Glassy dynamics on networks: local spectra and return probabilities

Abstract: The slow relaxation and aging of glassy systems can be modelled as a Markov process on a simplified rough energy landscape: energy minima where the system tends to get trapped are taken as nodes of a random network, and the dynamics are governed by the transition rates among these. In this work we consider the case of purely activated dynamics, where the transition rates only depend on the depth of the departing trap. The random connectivity and the disorder in the trap depths make it impossible to solve the model analytically, so we base our analysis on the spectrum of eigenvalues $\lambda$ of the master operator. We compute the local density of states $\rho(\lambda|\tau)$ for traps with a fixed lifetime $\tau$ by means of the cavity method. This exhibits a power law behaviour $\rho(\lambda|\tau)\sim\tau|\lambda|^T$ in the regime of small relaxation rates $|\lambda|$, which we rationalize using a simple analytical approximation.
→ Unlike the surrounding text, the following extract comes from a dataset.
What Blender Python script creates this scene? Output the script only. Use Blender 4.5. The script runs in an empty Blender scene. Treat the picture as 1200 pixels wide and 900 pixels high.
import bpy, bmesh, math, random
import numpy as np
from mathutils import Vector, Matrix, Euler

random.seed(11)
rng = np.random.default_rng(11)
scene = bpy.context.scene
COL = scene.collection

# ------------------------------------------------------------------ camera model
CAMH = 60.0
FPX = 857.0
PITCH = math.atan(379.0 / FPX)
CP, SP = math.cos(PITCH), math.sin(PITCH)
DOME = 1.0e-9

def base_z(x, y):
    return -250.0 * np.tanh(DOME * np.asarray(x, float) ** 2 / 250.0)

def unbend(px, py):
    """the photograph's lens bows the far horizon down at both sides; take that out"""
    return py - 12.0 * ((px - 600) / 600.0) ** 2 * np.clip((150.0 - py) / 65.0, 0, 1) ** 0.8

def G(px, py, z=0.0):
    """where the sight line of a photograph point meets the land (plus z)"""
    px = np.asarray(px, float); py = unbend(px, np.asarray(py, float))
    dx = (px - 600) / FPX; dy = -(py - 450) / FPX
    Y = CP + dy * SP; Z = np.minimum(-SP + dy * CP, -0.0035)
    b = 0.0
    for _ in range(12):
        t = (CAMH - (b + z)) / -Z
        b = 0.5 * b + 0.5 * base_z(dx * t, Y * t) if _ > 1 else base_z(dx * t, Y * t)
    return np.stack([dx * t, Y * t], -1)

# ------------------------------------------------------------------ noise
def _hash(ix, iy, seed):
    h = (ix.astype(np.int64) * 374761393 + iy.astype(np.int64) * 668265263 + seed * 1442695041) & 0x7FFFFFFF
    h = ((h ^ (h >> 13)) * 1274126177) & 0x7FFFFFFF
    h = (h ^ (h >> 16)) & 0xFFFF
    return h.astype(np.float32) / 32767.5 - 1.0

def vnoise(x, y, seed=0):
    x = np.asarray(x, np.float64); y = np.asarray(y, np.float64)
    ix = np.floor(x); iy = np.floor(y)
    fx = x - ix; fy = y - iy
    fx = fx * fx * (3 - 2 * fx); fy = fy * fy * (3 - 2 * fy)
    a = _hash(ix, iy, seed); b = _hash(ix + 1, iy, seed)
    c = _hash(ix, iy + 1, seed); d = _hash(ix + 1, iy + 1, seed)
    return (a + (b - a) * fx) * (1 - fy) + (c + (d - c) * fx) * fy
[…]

In the time domain, we find that the probabilities of return to a starting node have a power law-tail that is determined by the distribution of excursion times $F(t)\sim t^{-(T+1)}$. We show that these results arise only by the combination of finite configuration space connectivity and glassy disorder, and interpret them in a simple physical picture dominated by jumps to deep neighbouring traps.